:: Data provided

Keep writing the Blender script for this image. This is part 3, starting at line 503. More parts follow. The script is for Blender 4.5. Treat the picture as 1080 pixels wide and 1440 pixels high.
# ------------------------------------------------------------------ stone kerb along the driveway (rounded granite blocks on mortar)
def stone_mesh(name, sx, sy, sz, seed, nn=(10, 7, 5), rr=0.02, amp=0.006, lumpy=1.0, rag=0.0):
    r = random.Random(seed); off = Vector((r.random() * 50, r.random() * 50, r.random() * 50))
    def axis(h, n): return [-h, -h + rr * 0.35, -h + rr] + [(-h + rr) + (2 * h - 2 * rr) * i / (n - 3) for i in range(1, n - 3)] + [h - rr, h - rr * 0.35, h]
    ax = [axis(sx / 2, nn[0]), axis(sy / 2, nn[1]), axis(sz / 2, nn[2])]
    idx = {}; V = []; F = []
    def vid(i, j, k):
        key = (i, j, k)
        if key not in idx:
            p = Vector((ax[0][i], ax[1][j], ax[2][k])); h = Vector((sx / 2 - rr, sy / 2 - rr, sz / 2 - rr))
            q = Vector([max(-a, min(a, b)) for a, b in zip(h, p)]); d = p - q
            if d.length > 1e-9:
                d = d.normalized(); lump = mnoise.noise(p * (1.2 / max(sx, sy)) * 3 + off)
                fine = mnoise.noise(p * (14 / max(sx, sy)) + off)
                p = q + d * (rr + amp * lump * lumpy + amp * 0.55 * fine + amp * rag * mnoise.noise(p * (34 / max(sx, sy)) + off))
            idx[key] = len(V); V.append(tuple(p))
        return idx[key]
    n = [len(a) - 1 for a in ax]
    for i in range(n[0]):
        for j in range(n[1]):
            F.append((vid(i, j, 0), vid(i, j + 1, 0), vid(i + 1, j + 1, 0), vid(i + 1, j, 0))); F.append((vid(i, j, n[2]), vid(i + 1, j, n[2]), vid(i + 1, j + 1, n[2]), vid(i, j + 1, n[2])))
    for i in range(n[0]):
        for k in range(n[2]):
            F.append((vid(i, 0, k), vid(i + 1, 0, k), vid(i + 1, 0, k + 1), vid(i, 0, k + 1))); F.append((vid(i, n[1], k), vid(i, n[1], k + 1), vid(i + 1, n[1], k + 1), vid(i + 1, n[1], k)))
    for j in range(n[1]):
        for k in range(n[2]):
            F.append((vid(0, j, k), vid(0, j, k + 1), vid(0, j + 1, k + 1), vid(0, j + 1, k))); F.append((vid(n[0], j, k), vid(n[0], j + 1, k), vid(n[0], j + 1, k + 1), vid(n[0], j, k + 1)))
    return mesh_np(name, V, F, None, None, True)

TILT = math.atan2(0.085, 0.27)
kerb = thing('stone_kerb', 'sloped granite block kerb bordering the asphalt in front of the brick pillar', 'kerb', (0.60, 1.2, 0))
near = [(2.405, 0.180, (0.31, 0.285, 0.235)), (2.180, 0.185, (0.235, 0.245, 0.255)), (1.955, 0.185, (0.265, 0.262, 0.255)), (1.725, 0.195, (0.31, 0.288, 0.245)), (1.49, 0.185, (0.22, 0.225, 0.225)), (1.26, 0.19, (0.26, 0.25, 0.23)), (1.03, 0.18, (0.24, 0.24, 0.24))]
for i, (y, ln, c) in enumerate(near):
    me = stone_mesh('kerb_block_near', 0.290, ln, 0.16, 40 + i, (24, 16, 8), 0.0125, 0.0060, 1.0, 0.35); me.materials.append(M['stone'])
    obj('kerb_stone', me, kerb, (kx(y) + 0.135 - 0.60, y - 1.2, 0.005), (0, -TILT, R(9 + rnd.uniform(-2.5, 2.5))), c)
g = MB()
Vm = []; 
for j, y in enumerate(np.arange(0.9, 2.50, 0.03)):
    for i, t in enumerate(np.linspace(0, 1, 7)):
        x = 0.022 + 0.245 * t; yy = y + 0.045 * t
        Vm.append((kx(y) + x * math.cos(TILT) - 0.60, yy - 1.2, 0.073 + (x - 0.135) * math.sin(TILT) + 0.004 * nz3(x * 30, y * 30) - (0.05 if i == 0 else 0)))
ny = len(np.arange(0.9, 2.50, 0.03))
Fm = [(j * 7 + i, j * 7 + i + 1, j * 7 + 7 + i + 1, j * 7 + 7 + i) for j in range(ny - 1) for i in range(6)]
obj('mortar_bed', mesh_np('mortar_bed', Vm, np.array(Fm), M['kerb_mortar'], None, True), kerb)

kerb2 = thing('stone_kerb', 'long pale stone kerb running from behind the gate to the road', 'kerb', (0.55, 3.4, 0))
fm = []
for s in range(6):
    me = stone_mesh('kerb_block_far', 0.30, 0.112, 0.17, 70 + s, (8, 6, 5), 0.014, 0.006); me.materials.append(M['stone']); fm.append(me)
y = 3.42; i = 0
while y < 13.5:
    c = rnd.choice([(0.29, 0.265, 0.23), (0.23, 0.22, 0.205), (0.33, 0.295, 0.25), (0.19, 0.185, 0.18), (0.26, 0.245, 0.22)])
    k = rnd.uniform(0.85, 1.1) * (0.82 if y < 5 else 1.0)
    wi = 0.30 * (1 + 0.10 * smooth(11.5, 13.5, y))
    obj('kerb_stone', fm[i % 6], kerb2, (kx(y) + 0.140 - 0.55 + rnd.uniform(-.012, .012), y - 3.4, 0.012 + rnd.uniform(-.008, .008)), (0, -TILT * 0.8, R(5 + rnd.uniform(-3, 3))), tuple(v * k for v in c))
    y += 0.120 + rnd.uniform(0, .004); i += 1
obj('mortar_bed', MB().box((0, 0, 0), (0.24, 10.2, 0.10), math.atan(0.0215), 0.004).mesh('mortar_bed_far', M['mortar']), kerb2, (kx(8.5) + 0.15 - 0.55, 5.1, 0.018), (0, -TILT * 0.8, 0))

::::

Task statement
All of the data above should be transcribed exactly.

Reply to the exercise
Keep writing the Blender script for this image. This is part 3, starting at line 503. More parts follow. The script is for Blender 4.5. Treat the picture as 1080 pixels wide and 1440 pixels high.
# ------------------------------------------------------------------ stone kerb along the driveway (rounded granite blocks on mortar)
def stone_mesh(name, sx, sy, sz, seed, nn=(10, 7, 5), rr=0.02, amp=0.006, lumpy=1.0, rag=0.0):
    r = random.Random(seed); off = Vector((r.random() * 50, r.random() * 50, r.random() * 50))
    def axis(h, n): return [-h, -h + rr * 0.35, -h + rr] + [(-h + rr) + (2 * h - 2 * rr) * i / (n - 3) for i in range(1, n - 3)] + [h - rr, h - rr * 0.35, h]
    ax = [axis(sx / 2, nn[0]), axis(sy / 2, nn[1]), axis(sz / 2, nn[2])]
    idx = {}; V = []; F = []
    def vid(i, j, k):
        key = (i, j, k)
        if key not in idx:
            p = Vector((ax[0][i], ax[1][j], ax[2][k])); h = Vector((sx / 2 - rr, sy / 2 - rr, sz / 2 - rr))
            q = Vector([max(-a, min(a, b)) for a, b in zip(h, p)]); d = p - q
            if d.length > 1e-9:
                d = d.normalized(); lump = mnoise.noise(p * (1.2 / max(sx, sy)) * 3 + off)
                fine = mnoise.noise(p * (14 / max(sx, sy)) + off)
                p = q + d * (rr + amp * lump * lumpy + amp * 0.55 * fine + amp * rag * mnoise.noise(p * (34 / max(sx, sy)) + off))
            idx[key] = len(V); V.append(tuple(p))
        return idx[key]
    n = [len(a) - 1 for a in ax]
    for i in range(n[0]):
        for j in range(n[1]):
            F.append((vid(i, j, 0), vid(i, j + 1, 0), vid(i + 1, j + 1, 0), vid(i + 1, j, 0))); F.append((vid(i, j, n[2]), vid(i + 1, j, n[2]), vid(i + 1, j + 1, n[2]), vid(i, j + 1, n[2])))
    for i in range(n[0]):
        for k in range(n[2]):
            F.append((vid(i, 0, k), vid(i + 1, 0, k), vid(i + 1, 0, k + 1), vid(i, 0, k + 1))); F.append((vid(i, n[1], k), vid(i, n[1], k + 1), vid(i + 1, n[1], k + 1), vid(i + 1, n[1], k)))
    for j in range(n[1]):
        for k in range(n[2]):
            F.append((vid(0, j, k), vid(0, j, k + 1), vid(0, j + 1, k + 1), vid(0, j + 1, k))); F.append((vid(n[0], j, k), vid(n[0], j + 1, k), vid(n[0], j + 1, k + 1), vid(n[0], j, k + 1)))
    return mesh_np(name, V, F, None, None, True)

TILT = math.atan2(0.085, 0.27)
kerb = thing('stone_kerb', 'sloped granite block kerb bordering the asphalt in front of the brick pillar', 'kerb', (0.60, 1.2, 0))
near = [(2.405, 0.180, (0.31, 0.285, 0.235)), (2.180, 0.185, (0.235, 0.245, 0.255)), (1.955, 0.185, (0.265, 0.262, 0.255)), (1.725, 0.195, (0.31, 0.288, 0.245)), (1.49, 0.185, (0.22, 0.225, 0.225)), (1.26, 0.19, (0.26, 0.25, 0.23)), (1.03, 0.18, (0.24, 0.24, 0.24))]
for i, (y, ln, c) in enumerate(near):
    me = stone_mesh('kerb_block_near', 0.290, ln, 0.16, 40 + i, (24, 16, 8), 0.0125, 0.0060, 1.0, 0.35); me.materials.append(M['stone'])
    obj('kerb_stone', me, kerb, (kx(y) + 0.135 - 0.60, y - 1.2, 0.005), (0, -TILT, R(9 + rnd.uniform(-2.5, 2.5))), c)
g = MB()
Vm = []; 
for j, y in enumerate(np.arange(0.9, 2.50, 0.03)):
    for i, t in enumerate(np.linspace(0, 1, 7)):
        x = 0.022 + 0.245 * t; yy = y + 0.045 * t
        Vm.append((kx(y) + x * math.cos(TILT) - 0.60, yy - 1.2, 0.073 + (x - 0.135) * math.sin(TILT) + 0.004 * nz3(x * 30, y * 30) - (0.05 if i == 0 else 0)))
ny = len(np.arange(0.9, 2.50, 0.03))
Fm = [(j * 7 + i, j * 7 + i + 1, j * 7 + 7 + i + 1, j * 7 + 7 + i) for j in range(ny - 1) for i in range(6)]
obj('mortar_bed', mesh_np('mortar_bed', Vm, np.array(Fm), M['kerb_mortar'], None, True), kerb)

kerb2 = thing('stone_kerb', 'long pale stone kerb running from behind the gate to the road', 'kerb', (0.55, 3.4, 0))
fm = []
for s in range(6):
    me = stone_mesh('kerb_block_far', 0.30, 0.112, 0.17, 70 + s, (8, 6, 5), 0.014, 0.006); me.materials.append(M['stone']); fm.append(me)
y = 3.42; i = 0
while y < 13.5:
    c = rnd.choice([(0.29, 0.265, 0.23), (0.23, 0.22, 0.205), (0.33, 0.295, 0.25), (0.19, 0.185, 0.18), (0.26, 0.245, 0.22)])
    k = rnd.uniform(0.85, 1.1) * (0.82 if y < 5 else 1.0)
    wi = 0.30 * (1 + 0.10 * smooth(11.5, 13.5, y))
    obj('kerb_stone', fm[i % 6], kerb2, (kx(y) + 0.140 - 0.55 + rnd.uniform(-.012, .012), y - 3.4, 0.012 + rnd.uniform(-.008, .008)), (0, -TILT * 0.8, R(5 + rnd.uniform(-3, 3))), tuple(v * k for v in c))
    y += 0.120 + rnd.uniform(0, .004); i += 1
obj('mortar_bed', MB().box((0, 0, 0), (0.24, 10.2, 0.10), math.atan(0.0215), 0.004).mesh('mortar_bed_far', M['mortar']), kerb2, (kx(8.5) + 0.15 - 0.55, 5.1, 0.018), (0, -TILT * 0.8, 0))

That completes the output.